Over the course of 22 hours, from 7 a.m. Tuesday to 5:17 a.m. Wednesday, sirens were triggered at least 166 times in southern Israel, according to the IDF Home Front Command, by mortar fire, rockets or, in some cases, heavy machine gun fire.
The army said it determined that on Tuesday and Wednesday over 100 rockets and mortar shells were fired from the Gaza Strip and were on a trajectory to hit Israel. A large number of the projectiles launched from Gaza failed to clear the border and thus were not included in the military’s figure.
The number of rockets and mortar shells fired over the course of those 22 hours was greater than in the previous three years and 10 months, since the 2014 war, combined.
In response, Israel struck more than 65 targets in the Gaza Strip belonging to Hamas and the Iran-backed Palestinian Islamic Jihad, including a Hamas attack tunnel that traveled from the Gaza Strip, through Egypt and into Israel.

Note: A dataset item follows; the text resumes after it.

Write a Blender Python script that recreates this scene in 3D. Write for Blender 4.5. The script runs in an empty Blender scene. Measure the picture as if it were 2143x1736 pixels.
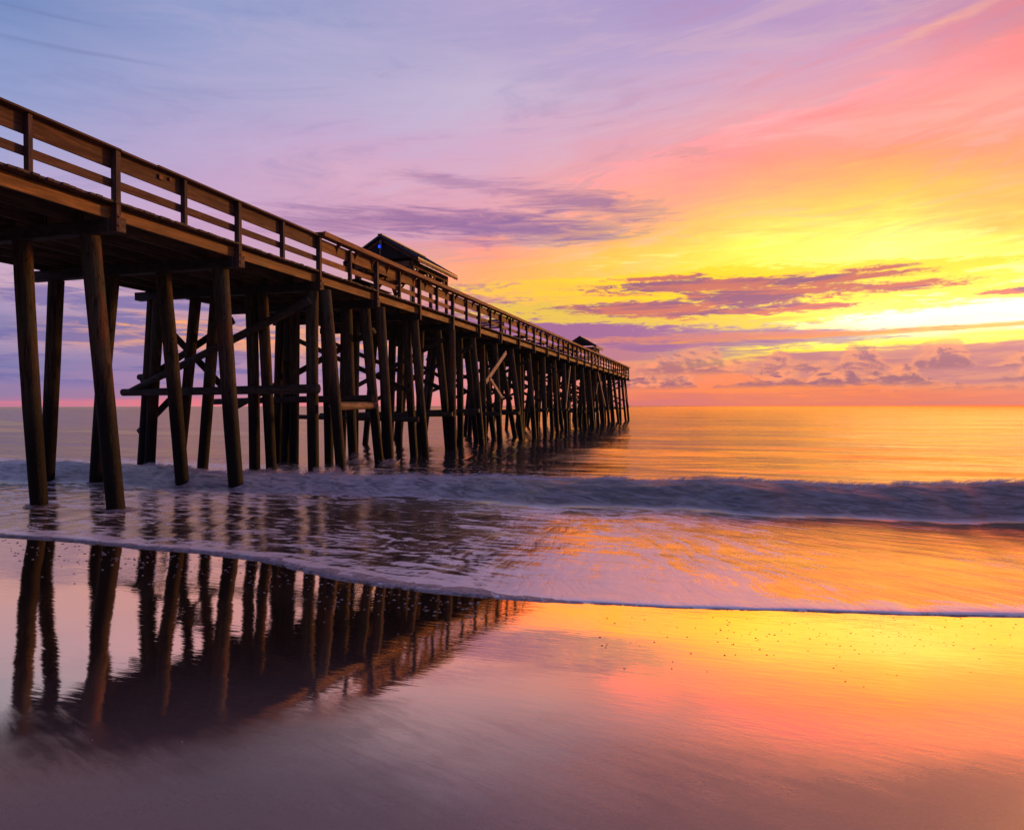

According to the military, among the targets struck by the air force were Hamas drone facilities, naval bases, caches of shoulder-fired SA-7 missiles and a rocket manufacturing plant. In addition, the army said, a Palestinian Islamic Jihad weapons depot, containing locally produced rockets, was also destroyed in southern Gaza.
Though a number of terror groups in the Gaza Strip participated in the attacks against communities in southern Israel, the military says it ultimately holds the Islamist Hamas organization responsible, as it has controlled the coastal enclave since taking it over in a violent coup in 2007.